Mit Ausnahme ihres engsten Umfelds glaubt niemand an die Verwirklichung ihrer
Vorstellungen und sie muss viele Steine beiseite räumen, die ihr in den Weg
gelegt werden.
In einem angenehmen Schreibstil schildern die beiden
Autorinnen die Mühen der Protagonistin um ein selbstbestimmtes Leben. Mit dem
Freund der jüngeren Schwester bringen sie einen Antagonisten ins Spiel, der
Marianne das Leben schwer macht. Aber nicht alle seine Einwände sind von der
Hand zu weisen, wenn man sie in den zeitlichen Kontext einordnet. Er verhält
sich zuvorkommend gegenüber seiner Freundin. Die Autorinnen verstehen es, seine
wahren Absichten lange verbergen.
Glücklicherweise findet die Hauptfigur Unterstützung bei
Personen, auf die sie sich verlassen kann, denn ohne sie ist die Erfüllung
ihres Traums kaum möglich. Mehr als einmal überlegt Marianne aufzugeben.

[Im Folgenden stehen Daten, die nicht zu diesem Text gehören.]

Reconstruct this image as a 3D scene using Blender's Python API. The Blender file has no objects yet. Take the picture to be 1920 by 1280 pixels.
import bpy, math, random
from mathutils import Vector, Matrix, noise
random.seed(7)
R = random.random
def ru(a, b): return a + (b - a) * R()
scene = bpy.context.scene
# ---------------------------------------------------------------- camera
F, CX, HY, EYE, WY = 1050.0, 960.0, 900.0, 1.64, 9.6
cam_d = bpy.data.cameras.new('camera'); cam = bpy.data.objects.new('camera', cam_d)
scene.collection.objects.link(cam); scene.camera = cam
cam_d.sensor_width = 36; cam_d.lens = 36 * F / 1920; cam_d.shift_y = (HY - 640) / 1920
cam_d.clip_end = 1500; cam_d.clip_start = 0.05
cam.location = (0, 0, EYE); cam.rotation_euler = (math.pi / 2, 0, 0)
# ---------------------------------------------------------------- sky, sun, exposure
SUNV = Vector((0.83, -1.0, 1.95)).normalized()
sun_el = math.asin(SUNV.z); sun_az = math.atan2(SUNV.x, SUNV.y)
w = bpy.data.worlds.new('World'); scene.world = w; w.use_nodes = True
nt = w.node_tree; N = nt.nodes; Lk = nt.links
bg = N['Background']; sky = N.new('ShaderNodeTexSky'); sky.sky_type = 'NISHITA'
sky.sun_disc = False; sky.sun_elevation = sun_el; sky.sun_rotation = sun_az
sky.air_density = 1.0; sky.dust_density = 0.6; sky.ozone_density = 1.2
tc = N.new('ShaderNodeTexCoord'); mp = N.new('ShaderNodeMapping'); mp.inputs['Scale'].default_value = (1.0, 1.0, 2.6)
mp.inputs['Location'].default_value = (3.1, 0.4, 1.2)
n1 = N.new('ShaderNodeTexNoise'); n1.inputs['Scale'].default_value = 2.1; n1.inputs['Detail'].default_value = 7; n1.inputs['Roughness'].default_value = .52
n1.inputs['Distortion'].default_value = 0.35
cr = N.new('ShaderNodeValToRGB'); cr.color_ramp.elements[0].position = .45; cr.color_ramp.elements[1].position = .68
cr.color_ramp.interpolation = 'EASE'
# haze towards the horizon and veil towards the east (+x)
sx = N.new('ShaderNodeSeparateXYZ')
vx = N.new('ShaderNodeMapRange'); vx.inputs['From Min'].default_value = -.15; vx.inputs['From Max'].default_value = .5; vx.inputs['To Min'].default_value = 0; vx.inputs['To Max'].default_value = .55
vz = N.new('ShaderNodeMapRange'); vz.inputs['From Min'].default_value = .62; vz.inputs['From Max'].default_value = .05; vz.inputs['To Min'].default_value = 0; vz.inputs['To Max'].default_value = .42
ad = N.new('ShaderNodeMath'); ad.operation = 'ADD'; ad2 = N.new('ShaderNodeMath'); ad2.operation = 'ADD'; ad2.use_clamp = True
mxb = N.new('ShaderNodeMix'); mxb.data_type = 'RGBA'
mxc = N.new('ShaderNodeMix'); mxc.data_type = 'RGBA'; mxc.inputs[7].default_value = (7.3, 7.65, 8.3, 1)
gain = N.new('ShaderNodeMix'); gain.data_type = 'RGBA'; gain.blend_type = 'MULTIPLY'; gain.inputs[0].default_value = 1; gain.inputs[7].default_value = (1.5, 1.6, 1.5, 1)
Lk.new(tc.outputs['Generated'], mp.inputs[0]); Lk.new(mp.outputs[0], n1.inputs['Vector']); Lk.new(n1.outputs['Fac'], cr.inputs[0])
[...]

Einer,
der ihr Mut macht und seine Arbeitskraft eifrig einsetzt ist Alexandre, dessen
familiäre Herkunft lange geheim bleibt. Von Beginn an, weiß die Protagonistin,
dass der Lindenhof nur eine Zwischenstation für ihn ist, weil er seine eigenen
Träume verwirklichen möchte. Es entsteht eine hintergründige Spannung dadurch, ob
Marianne sich ohne ihn zurechtfinden wird, sowohl in beruflicher Sicht als auch
in Sachen Liebe. Gerne hätte ich mehr über ihre Kindheit und Jugend erfahren
sowie ihr Alter.
Auch acht Jahre nach Ende des Zweiten Weltkriegs ist die
Erinnerung daran immer noch lebendig und hat seelische Wunden hinterlassen.
Obwohl Frauen sich zur Kriegszeit nicht nur im Haushalt , sondern oft im Beruf
engagieren mussten, um das Überleben der Familie und beziehungsweise oder den
Bestand des Unternehmens zu sichern, werden sie in den 1950er wieder in die
früheren Rollenverhältnisse zurückgedrängt. In Katharina Oswalds Geschichte ist
der Esprit der Zeit deutlich zu spüren. Neben dem Charme der ländlichen Gegend
vermittelten die Autorinnen mir auch einen Eindruck vom Stadtleben in
Schwäbisch Hall.
Mit dem Roman „Ein Neuanfang für uns“ ist Katharina Oswald der
Auftakt der Serie über die Frauen vom Lindenhof gelungen. Auf ihrem Weg zu
einem selbstbestimmten Leben muss sich die Protagonistin Marianne gegen die in
den 1950er Jahren allgemein geltende Überlegenheit der Männer in Sachen
Entscheidungen durchsetzen. Sie kämpft mit unvorhersehbaren Schicksalsschlägen
und verliebt sich in einen Mann, der mit seinem Talent beruflich in Paris
erfolgreich werden möchte. Von Beginn an hofft man, dass die sympathische
Hauptfigur ihre Ziele erreichen wird. Mancher Rückschlag sorgt dabei für ein
ergreifendes Lesevergnügen bis zum Schluss. Gerne empfehle ich das Buch weiter
und freue mich auf den zweiten Band, der in den 1980er Jahren spielen wird.